Start of Given information

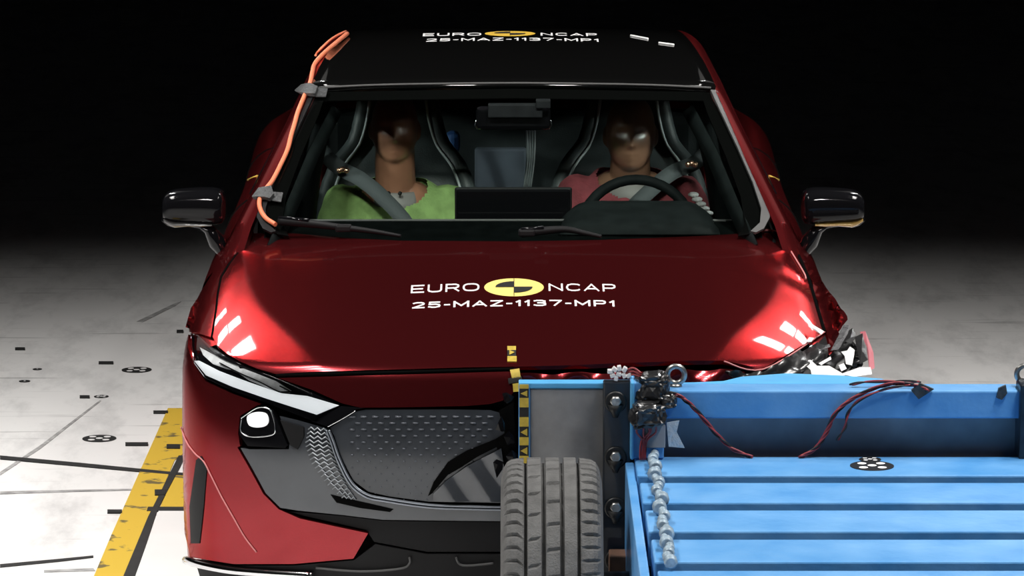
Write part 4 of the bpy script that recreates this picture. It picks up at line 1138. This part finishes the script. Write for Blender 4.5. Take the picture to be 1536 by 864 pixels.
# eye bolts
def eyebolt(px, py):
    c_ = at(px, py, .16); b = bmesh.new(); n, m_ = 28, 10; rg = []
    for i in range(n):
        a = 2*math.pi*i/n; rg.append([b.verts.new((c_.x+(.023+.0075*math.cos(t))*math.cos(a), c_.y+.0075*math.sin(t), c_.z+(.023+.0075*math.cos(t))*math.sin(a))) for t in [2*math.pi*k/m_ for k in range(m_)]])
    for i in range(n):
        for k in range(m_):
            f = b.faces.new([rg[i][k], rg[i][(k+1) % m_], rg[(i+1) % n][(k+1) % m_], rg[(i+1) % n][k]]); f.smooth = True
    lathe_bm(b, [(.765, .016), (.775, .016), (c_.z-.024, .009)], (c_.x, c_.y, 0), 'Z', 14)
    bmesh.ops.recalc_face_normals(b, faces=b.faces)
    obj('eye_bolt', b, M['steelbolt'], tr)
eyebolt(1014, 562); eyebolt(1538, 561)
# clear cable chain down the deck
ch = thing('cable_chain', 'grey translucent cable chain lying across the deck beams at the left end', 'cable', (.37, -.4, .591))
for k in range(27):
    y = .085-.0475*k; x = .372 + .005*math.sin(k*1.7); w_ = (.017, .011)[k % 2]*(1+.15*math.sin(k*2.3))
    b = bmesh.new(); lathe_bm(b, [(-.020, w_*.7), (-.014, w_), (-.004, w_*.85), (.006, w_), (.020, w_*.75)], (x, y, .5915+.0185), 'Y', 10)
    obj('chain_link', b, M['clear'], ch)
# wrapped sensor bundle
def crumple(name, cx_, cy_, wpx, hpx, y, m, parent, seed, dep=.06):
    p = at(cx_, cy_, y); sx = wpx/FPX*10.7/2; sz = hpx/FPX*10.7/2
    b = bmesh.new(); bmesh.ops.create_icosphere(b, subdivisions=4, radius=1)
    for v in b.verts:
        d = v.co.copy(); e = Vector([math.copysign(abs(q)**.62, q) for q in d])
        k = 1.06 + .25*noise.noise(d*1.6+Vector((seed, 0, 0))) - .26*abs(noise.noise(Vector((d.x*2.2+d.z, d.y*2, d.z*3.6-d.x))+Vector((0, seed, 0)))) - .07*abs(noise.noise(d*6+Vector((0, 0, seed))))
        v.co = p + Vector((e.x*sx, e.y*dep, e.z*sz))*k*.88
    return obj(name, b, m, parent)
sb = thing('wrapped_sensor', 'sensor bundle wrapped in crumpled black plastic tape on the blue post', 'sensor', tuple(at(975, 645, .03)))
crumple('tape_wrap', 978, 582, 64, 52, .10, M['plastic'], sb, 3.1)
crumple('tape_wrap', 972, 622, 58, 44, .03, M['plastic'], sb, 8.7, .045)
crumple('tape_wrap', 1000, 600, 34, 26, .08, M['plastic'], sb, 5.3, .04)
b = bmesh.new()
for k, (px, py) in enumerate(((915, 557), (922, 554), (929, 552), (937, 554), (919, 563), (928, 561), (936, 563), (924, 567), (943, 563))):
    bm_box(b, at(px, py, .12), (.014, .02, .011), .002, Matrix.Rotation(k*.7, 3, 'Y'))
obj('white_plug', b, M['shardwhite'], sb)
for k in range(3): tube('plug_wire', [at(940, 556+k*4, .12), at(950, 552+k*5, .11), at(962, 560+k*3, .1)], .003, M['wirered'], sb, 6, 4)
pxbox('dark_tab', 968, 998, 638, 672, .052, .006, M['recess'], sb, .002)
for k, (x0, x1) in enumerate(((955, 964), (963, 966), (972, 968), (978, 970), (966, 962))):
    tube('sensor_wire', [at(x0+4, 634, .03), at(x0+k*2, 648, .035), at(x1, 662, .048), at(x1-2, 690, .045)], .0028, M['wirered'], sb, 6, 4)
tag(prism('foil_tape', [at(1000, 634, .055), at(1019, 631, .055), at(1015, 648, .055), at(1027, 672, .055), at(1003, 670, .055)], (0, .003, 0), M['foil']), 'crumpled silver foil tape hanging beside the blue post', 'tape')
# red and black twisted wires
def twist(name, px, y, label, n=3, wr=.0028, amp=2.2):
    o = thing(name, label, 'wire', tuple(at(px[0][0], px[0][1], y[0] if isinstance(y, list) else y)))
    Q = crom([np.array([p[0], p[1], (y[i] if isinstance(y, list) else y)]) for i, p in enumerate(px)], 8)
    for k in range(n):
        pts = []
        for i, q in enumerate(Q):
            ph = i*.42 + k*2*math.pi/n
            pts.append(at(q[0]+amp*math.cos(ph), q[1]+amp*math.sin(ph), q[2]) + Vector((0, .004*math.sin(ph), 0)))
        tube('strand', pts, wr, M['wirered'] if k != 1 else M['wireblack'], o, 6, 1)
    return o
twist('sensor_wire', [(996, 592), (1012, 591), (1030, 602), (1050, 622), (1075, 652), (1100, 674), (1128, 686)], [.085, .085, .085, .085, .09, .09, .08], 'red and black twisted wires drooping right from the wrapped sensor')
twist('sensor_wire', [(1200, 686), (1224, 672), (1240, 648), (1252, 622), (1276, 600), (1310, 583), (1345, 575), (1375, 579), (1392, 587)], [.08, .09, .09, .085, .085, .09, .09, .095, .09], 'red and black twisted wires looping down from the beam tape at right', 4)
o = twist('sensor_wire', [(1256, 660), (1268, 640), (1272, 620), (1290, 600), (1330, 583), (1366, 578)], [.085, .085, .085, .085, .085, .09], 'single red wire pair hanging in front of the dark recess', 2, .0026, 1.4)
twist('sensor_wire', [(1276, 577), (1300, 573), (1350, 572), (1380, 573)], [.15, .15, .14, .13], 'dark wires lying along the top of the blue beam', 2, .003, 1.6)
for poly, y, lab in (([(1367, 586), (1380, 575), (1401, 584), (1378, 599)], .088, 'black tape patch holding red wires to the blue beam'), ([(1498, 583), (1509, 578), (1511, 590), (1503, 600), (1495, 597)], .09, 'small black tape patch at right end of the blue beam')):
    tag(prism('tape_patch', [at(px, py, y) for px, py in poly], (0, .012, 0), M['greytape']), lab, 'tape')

End of Given information

▸ **What is needed**: Every line above should be returned word for word, with the pictures left behind.

▸ **Solution to this task**:
Write part 4 of the bpy script that recreates this picture. It picks up at line 1138. This part finishes the script. Write for Blender 4.5. Take the picture to be 1536 by 864 pixels.
# eye bolts
def eyebolt(px, py):
    c_ = at(px, py, .16); b = bmesh.new(); n, m_ = 28, 10; rg = []
    for i in range(n):
        a = 2*math.pi*i/n; rg.append([b.verts.new((c_.x+(.023+.0075*math.cos(t))*math.cos(a), c_.y+.0075*math.sin(t), c_.z+(.023+.0075*math.cos(t))*math.sin(a))) for t in [2*math.pi*k/m_ for k in range(m_)]])
    for i in range(n):
        for k in range(m_):
            f = b.faces.new([rg[i][k], rg[i][(k+1) % m_], rg[(i+1) % n][(k+1) % m_], rg[(i+1) % n][k]]); f.smooth = True
    lathe_bm(b, [(.765, .016), (.775, .016), (c_.z-.024, .009)], (c_.x, c_.y, 0), 'Z', 14)
    bmesh.ops.recalc_face_normals(b, faces=b.faces)
    obj('eye_bolt', b, M['steelbolt'], tr)
eyebolt(1014, 562); eyebolt(1538, 561)
# clear cable chain down the deck
ch = thing('cable_chain', 'grey translucent cable chain lying across the deck beams at the left end', 'cable', (.37, -.4, .591))
for k in range(27):
    y = .085-.0475*k; x = .372 + .005*math.sin(k*1.7); w_ = (.017, .011)[k % 2]*(1+.15*math.sin(k*2.3))
    b = bmesh.new(); lathe_bm(b, [(-.020, w_*.7), (-.014, w_), (-.004, w_*.85), (.006, w_), (.020, w_*.75)], (x, y, .5915+.0185), 'Y', 10)
    obj('chain_link', b, M['clear'], ch)
# wrapped sensor bundle
def crumple(name, cx_, cy_, wpx, hpx, y, m, parent, seed, dep=.06):
    p = at(cx_, cy_, y); sx = wpx/FPX*10.7/2; sz = hpx/FPX*10.7/2
    b = bmesh.new(); bmesh.ops.create_icosphere(b, subdivisions=4, radius=1)
    for v in b.verts:
        d = v.co.copy(); e = Vector([math.copysign(abs(q)**.62, q) for q in d])
        k = 1.06 + .25*noise.noise(d*1.6+Vector((seed, 0, 0))) - .26*abs(noise.noise(Vector((d.x*2.2+d.z, d.y*2, d.z*3.6-d.x))+Vector((0, seed, 0)))) - .07*abs(noise.noise(d*6+Vector((0, 0, seed))))
        v.co = p + Vector((e.x*sx, e.y*dep, e.z*sz))*k*.88
    return obj(name, b, m, parent)
sb = thing('wrapped_sensor', 'sensor bundle wrapped in crumpled black plastic tape on the blue post', 'sensor', tuple(at(975, 645, .03)))
crumple('tape_wrap', 978, 582, 64, 52, .10, M['plastic'], sb, 3.1)
crumple('tape_wrap', 972, 622, 58, 44, .03, M['plastic'], sb, 8.7, .045)
crumple('tape_wrap', 1000, 600, 34, 26, .08, M['plastic'], sb, 5.3, .04)
b = bmesh.new()
for k, (px, py) in enumerate(((915, 557), (922, 554), (929, 552), (937, 554), (919, 563), (928, 561), (936, 563), (924, 567), (943, 563))):
    bm_box(b, at(px, py, .12), (.014, .02, .011), .002, Matrix.Rotation(k*.7, 3, 'Y'))
obj('white_plug', b, M['shardwhite'], sb)
for k in range(3): tube('plug_wire', [at(940, 556+k*4, .12), at(950, 552+k*5, .11), at(962, 560+k*3, .1)], .003, M['wirered'], sb, 6, 4)
pxbox('dark_tab', 968, 998, 638, 672, .052, .006, M['recess'], sb, .002)
for k, (x0, x1) in enumerate(((955, 964), (963, 966), (972, 968), (978, 970), (966, 962))):
    tube('sensor_wire', [at(x0+4, 634, .03), at(x0+k*2, 648, .035), at(x1, 662, .048), at(x1-2, 690, .045)], .0028, M['wirered'], sb, 6, 4)
tag(prism('foil_tape', [at(1000, 634, .055), at(1019, 631, .055), at(1015, 648, .055), at(1027, 672, .055), at(1003, 670, .055)], (0, .003, 0), M['foil']), 'crumpled silver foil tape hanging beside the blue post', 'tape')
# red and black twisted wires
def twist(name, px, y, label, n=3, wr=.0028, amp=2.2):
    o = thing(name, label, 'wire', tuple(at(px[0][0], px[0][1], y[0] if isinstance(y, list) else y)))
    Q = crom([np.array([p[0], p[1], (y[i] if isinstance(y, list) else y)]) for i, p in enumerate(px)], 8)
    for k in range(n):
        pts = []
        for i, q in enumerate(Q):
            ph = i*.42 + k*2*math.pi/n
            pts.append(at(q[0]+amp*math.cos(ph), q[1]+amp*math.sin(ph), q[2]) + Vector((0, .004*math.sin(ph), 0)))
        tube('strand', pts, wr, M['wirered'] if k != 1 else M['wireblack'], o, 6, 1)
    return o
twist('sensor_wire', [(996, 592), (1012, 591), (1030, 602), (1050, 622), (1075, 652), (1100, 674), (1128, 686)], [.085, .085, .085, .085, .09, .09, .08], 'red and black twisted wires drooping right from the wrapped sensor')
twist('sensor_wire', [(1200, 686), (1224, 672), (1240, 648), (1252, 622), (1276, 600), (1310, 583), (1345, 575), (1375, 579), (1392, 587)], [.08, .09, .09, .085, .085, .09, .09, .095, .09], 'red and black twisted wires looping down from the beam tape at right', 4)
o = twist('sensor_wire', [(1256, 660), (1268, 640), (1272, 620), (1290, 600), (1330, 583), (1366, 578)], [.085, .085, .085, .085, .085, .09], 'single red wire pair hanging in front of the dark recess', 2, .0026, 1.4)
twist('sensor_wire', [(1276, 577), (1300, 573), (1350, 572), (1380, 573)], [.15, .15, .14, .13], 'dark wires lying along the top of the blue beam', 2, .003, 1.6)
for poly, y, lab in (([(1367, 586), (1380, 575), (1401, 584), (1378, 599)], .088, 'black tape patch holding red wires to the blue beam'), ([(1498, 583), (1509, 578), (1511, 590), (1503, 600), (1495, 597)], .09, 'small black tape patch at right end of the blue beam')):
    tag(prism('tape_patch', [at(px, py, y) for px, py in poly], (0, .012, 0), M['greytape']), lab, 'tape')